#### What is being asked
Locate all lines with the word "objects". Copy them.

* * *

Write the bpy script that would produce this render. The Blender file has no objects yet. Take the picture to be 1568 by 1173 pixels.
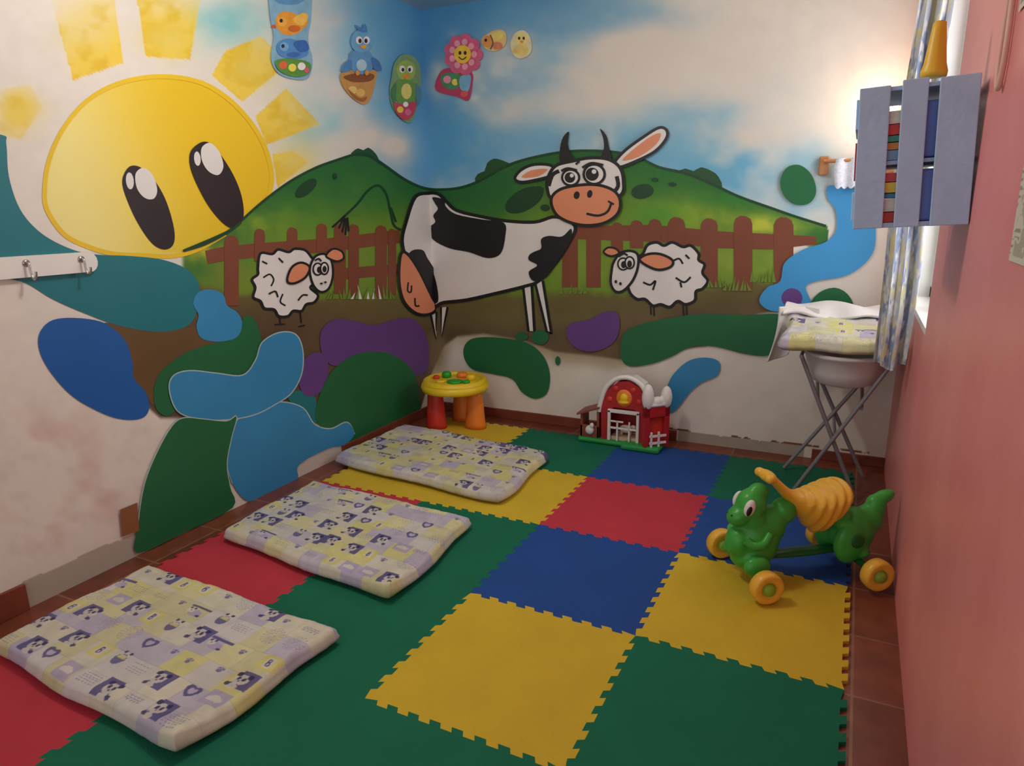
import bpy, bmesh, math, random
import numpy as np
from mathutils import Vector, Matrix
from mathutils.geometry import delaunay_2d_cdt
random.seed(4)
scene=bpy.context.scene
COL=scene.collection
# ---------------------------------------------------------------- survey of the room (metres)
XL,XR,YB,YF,ZC=-1.97,0.748,1.975,-3.4,2.5
T=0.6
CAM=np.array([0.5152,-1.8935,1.3299]); YAW,PIT,ROL,FPX=-0.4603,-0.2465,-0.0153,1055.7341
PW,PH=1568.,1173.
_f=np.array([math.sin(YAW)*math.cos(PIT),math.cos(YAW)*math.cos(PIT),math.sin(PIT)])
_r=np.array([math.cos(YAW),-math.sin(YAW),0.]); _u=np.cross(_r,_f)
_r2=_r*math.cos(ROL)+_u*math.sin(ROL); _u2=-_r*math.sin(ROL)+_u*math.cos(ROL)
def survey(x,y,ax,val):
    """rectify a survey point of the mural onto its wall plane -> metres"""
    d=_f*FPX+_r2*(x-PW/2)+_u2*(PH/2-y); t=(val-CAM[ax])/d[ax]
    return CAM+t*d
def chart(P):
    d=P-CAM; z=d@_f; z=np.where(z<.05,.05,z)
    return PW/2+FPX*(d@_r2)/z, PH/2-FPX*(d@_u2)/z
# ---------------------------------------------------------------- colours / materials
def lin(c):
    c=np.asarray(c,float)/255.
    return np.where(c<=.04045,c/12.92,((c+.055)/1.055)**2.4)
def L4(c): return tuple(float(v) for v in lin(c))+(1.,)
_m={}
def mat(name,c,rough=.6,var=.08,scale=8.,bump=0.,bscale=60.,metal=0.,emit=0.,spec=.4,c2=None):
    if name in _m: return _m[name]
    m=bpy.data.materials.new(name); m.use_nodes=True; nt=m.node_tree; b=nt.nodes['Principled BSDF']
    b.inputs['Roughness'].default_value=rough; b.inputs['Metallic'].default_value=metal
    b.inputs['Specular IOR Level'].default_value=spec
    tc=nt.nodes.new('ShaderNodeTexCoord')
    n=nt.nodes.new('ShaderNodeTexNoise'); n.inputs['Scale'].default_value=scale; n.inputs['Detail'].default_value=4
    nt.links.new(tc.outputs['Object'],n.inputs['Vector'])
    r=nt.nodes.new('ShaderNodeValToRGB'); a=lin(c)
    r.color_ramp.elements[0].position=.3; r.color_ramp.elements[1].position=.7
    lo=a*(1-var) if c2 is None else lin(c2); hi=np.clip(a*(1+var),0,1)
    r.color_ramp.elements[0].color=(*[float(v) for v in lo],1); r.color_ramp.elements[1].color=(*[float(v) for v in hi],1)
    nt.links.new(n.outputs['Fac'],r.inputs['Fac']); nt.links.new(r.outputs['Color'],b.inputs['Base Color'])
    if bump:
        n2=nt.nodes.new('ShaderNodeTexNoise'); n2.inputs['Scale'].default_value=bscale
        nt.links.new(tc.outputs['Object'],n2.inputs['Vector'])
        bp=nt.nodes.new('ShaderNodeBump'); bp.inputs['Strength'].default_value=bump; bp.inputs['Distance'].default_value=.004
        nt.links.new(n2.outputs['Fac'],bp.inputs['Height']); nt.links.new(bp.outputs['Normal'],b.inputs['Normal'])
    if emit:
        b.inputs['Emission Color'].default_value=L4(c); b.inputs['Emission Strength'].default_value=emit
    _m[name]=m; return m
def attrmat(name,rough=.7,bump=.15,bscale=25.,bdist=.003):
    if name in _m: return _m[name]
    m=bpy.data.materials.new(name); m.use_nodes=True; nt=m.node_tree; b=nt.nodes['Principled BSDF']
    b.inputs['Roughness'].default_value=rough; b.inputs['Specular IOR Level'].default_value=.3
    a=nt.nodes.new('ShaderNodeAttribute'); a.attribute_name='Col'
    nt.links.new(a.outputs['Color'],b.inputs['Base Color'])
    tc=nt.nodes.new('ShaderNodeTexCoord'); n2=nt.nodes.new('ShaderNodeTexNoise'); n2.inputs['Scale'].default_value=bscale; n2.inputs['Detail'].default_value=5
    nt.links.new(tc.outputs['Object'],n2.inputs['Vector'])
    bp=nt.nodes.new('ShaderNodeBump'); bp.inputs['Strength'].default_value=bump; bp.inputs['Distance'].default_value=bdist
    nt.links.new(n2.outputs['Fac'],bp.inputs['Height']); nt.links.new(bp.outputs['Normal'],b.inputs['Normal'])
    _m[name]=m; return m
# ---------------------------------------------------------------- mesh helpers
def obj(name,verts,faces,mats,parent=None,mi=None,smooth=False,loc=None,rot=None):
    me=bpy.data.meshes.new(name); me.from_pydata([tuple(v) for v in verts],[],faces)
    if not isinstance(mats,(list,tuple)): mats=[mats]
    for m in mats: me.materials.append(m)
    if mi is not None: me.polygons.foreach_set('material_index',mi)
    if smooth: me.polygons.foreach_set('use_smooth',[True]*len(me.polygons))
    me.update(); o=bpy.data.objects.new(name,me); COL.objects.link(o)
    if parent: o.parent=parent
    if loc: o.location=loc
    if rot: o.rotation_euler=rot
    return o
def empty(name,loc=(0,0,0),rz=0):
    e=bpy.data.objects.new(name,None); e.empty_display_size=.1; COL.objects.link(e); e.location=loc; e.rotation_euler=(0,0,rz); return e
def boxes(name,bl,mats,parent=None,mi=None,bevel=0,loc=None,rot=None):
    v=[];f=[];k=[]
    for i,(a,b) in enumerate(bl):
        s=len(v)
        for z in (a[2],b[2]):
            v+=[(a[0],a[1],z),(b[0],a[1],z),(b[0],b[1],z),(a[0],b[1],z)]
        f+=[(s,s+3,s+2,s+1),(s+4,s+5,s+6,s+7),(s,s+1,s+5,s+4),(s+1,s+2,s+6,s+5),(s+2,s+3,s+7,s+6),(s+3,s,s+4,s+7)]
        k+=[mi[i] if mi else 0]*6
    o=obj(name,v,f,mats,parent,k,loc=loc,rot=rot)
    if bevel:
        b=o.modifiers.new('b','BEVEL'); b.width=bevel; b.segments=2
    return o
def catmull3(P,n,closed=False):
    P=[np.array(p,float) for p in P]; N=len(P); out=[]
    rng=range(N if closed else N-1)
    for i in rng:
        g=lambda k:P[k%N] if closed else P[min(max(k,0),N-1)]
        a,b,c,d=g(i-1),g(i),g(i+1),g(i+2)
        for j in range(n):
            t=j/n; out.append(.5*((2*b)+(c-a)*t+(2*a-5*b+4*c-d)*t*t+(3*b-3*c+d-a)*t**3))
    if not closed: out.append(P[-1])
    return out
def tube(name,pts,rad,m,parent=None,seg=12,closed=False,smoothpts=0):
    cu=bpy.data.curves.new(name,'CURVE'); cu.dimensions='3D'; cu.bevel_depth=rad; cu.bevel_resolution=4; cu.use_fill_caps=True
    if smoothpts: pts=catmull3(pts,smoothpts,closed)
    sp=cu.splines.new('POLY'); sp.points.add(len(pts)-1)
    for i,p in enumerate(pts): sp.points[i].co=(*p,1)
    sp.use_cyclic_u=closed
    o=bpy.data.objects.new(name,cu); dg=bpy.context.evaluated_depsgraph_get()
    COL.objects.link(o); dg.update(); me=bpy.data.meshes.new_from_object(o.evaluated_get(bpy.context.evaluated_depsgraph_get()))
    bpy.data.objects.remove(o); me.materials.clear(); me.materials.append(m)
    me.polygons.foreach_set('use_smooth',[True]*len(me.polygons))
    o=bpy.data.objects.new(name,me); COL.objects.link(o)
    if parent: o.parent=parent
    return o
def lathe(name,prof,m,parent=None,seg=40,loc=(0,0,0),sx=1,sy=1,rot=None):
    v=[];f=[];n=len(prof)
    for i in range(seg):
        a=2*math.pi*i/seg
        for r,z in prof: v.append((r*math.cos(a)*sx,r*math.sin(a)*sy,z))
    for i in range(seg):
        for j in range(n-1):
            a=i*n+j;b=((i+1)%seg)*n+j; f.append((a,b,b+1,a+1))
    o=obj(name,v,f,m,parent,smooth=True,loc=loc,rot=rot); return o
def blob(name,ells,m,parent=None,voxel=.008,smooth=6):
    bm=bmesh.new()
    for e in ells:
        c,r=e[0],e[1]; ro=e[2] if len(e)>2 else (0,0,0)
        M=Matrix.Translation(c)@Matrix.Rotation(ro[2],4,'Z')@Matrix.Rotation(ro[1],4,'Y')@Matrix.Rotation(ro[0],4,'X')@Matrix.Diagonal((*r,1))
        bmesh.ops.create_uvsphere(bm,u_segments=24,v_segments=14,radius=1,matrix=M)
    me=bpy.data.meshes.new(name); bm.to_mesh(me); bm.free()
    o=bpy.data.objects.new(name,me); COL.objects.link(o)
    rm=o.modifiers.new('r','REMESH'); rm.mode='VOXEL'; rm.voxel_size=voxel
    sm=o.modifiers.new('s','SMOOTH'); sm.iterations=smooth; sm.factor=.5
    dg=bpy.context.evaluated_depsgraph_get(); dg.update()
    m2=bpy.data.meshes.new_from_object(o.evaluated_get(dg)); bpy.data.objects.remove(o)
    m2.materials.clear(); m2.materials.append(m); m2.polygons.foreach_set('use_smooth',[True]*len(m2.polygons))
    o=bpy.data.objects.new(name,m2); COL.objects.link(o)
    if parent: o.parent=parent
    return o
def grid(name,P,colr,m,parent=None,smooth=False,extra=None,mats2=None):
    n,k=P.shape[:2]; idx=np.arange(n*k).reshape(n,k)
    q=np.stack([idx[:-1,:-1],idx[1:,:-1],idx[1:,1:],idx[:-1,1:]],-1).reshape(-1,4)
    V=P.reshape(-1,3); C=colr.reshape(-1,3); F=q.tolist()
    if extra:
        ev,ef=extra; s=len(V); V=np.vstack([V,np.array(ev,float)]); C=np.vstack([C,np.tile(lin((215,210,203)),(len(ev),1))])
        F+= [tuple(i+s for i in t) for t in ef]
    me=bpy.data.meshes.new(name); me.from_pydata(V.tolist(),[],F); me.materials.append(m)
    at=me.color_attributes.new('Col','FLOAT_COLOR','POINT')
    at.data.foreach_set('color',np.hstack([C,np.ones((len(C),1))]).astype(np.float32).ravel())
    if smooth: me.polygons.foreach_set('use_smooth',[True]*len(me.polygons))
    me.update(); o=bpy.data.objects.new(name,me); COL.objects.link(o)
    if parent: o.parent=parent
    return o
def boxvf(a,b):
    v=[]
    for z in (a[2],b[2]): v+=[(a[0],a[1],z),(b[0],a[1],z),(b[0],b[1],z),(a[0],b[1],z)]
    return v,[(0,3,2,1),(4,5,6,7),(0,1,5,4),(1,2,6,5),(2,3,7,6),(3,0,4,7)]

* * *

#### Solution for this problem
Write the bpy script that would produce this render. The Blender file has no objects yet. Take the picture to be 1568 by 1173 pixels.
    me.update(); o=bpy.data.objects.new(name,me); COL.objects.link(o)
    e=bpy.data.objects.new(name,None); e.empty_display_size=.1; COL.objects.link(e); e.location=loc; e.rotation_euler=(0,0,rz); return e
    o=bpy.data.objects.new(name,cu); dg=bpy.context.evaluated_depsgraph_get()
    COL.objects.link(o); dg.update(); me=bpy.data.meshes.new_from_object(o.evaluated_get(bpy.context.evaluated_depsgraph_get()))
    bpy.data.objects.remove(o); me.materials.clear(); me.materials.append(m)
    o=bpy.data.objects.new(name,me); COL.objects.link(o)
    o=bpy.data.objects.new(name,me); COL.objects.link(o)
    m2=bpy.data.meshes.new_from_object(o.evaluated_get(dg)); bpy.data.objects.remove(o)
    o=bpy.data.objects.new(name,m2); COL.objects.link(o)
    me.update(); o=bpy.data.objects.new(name,me); COL.objects.link(o)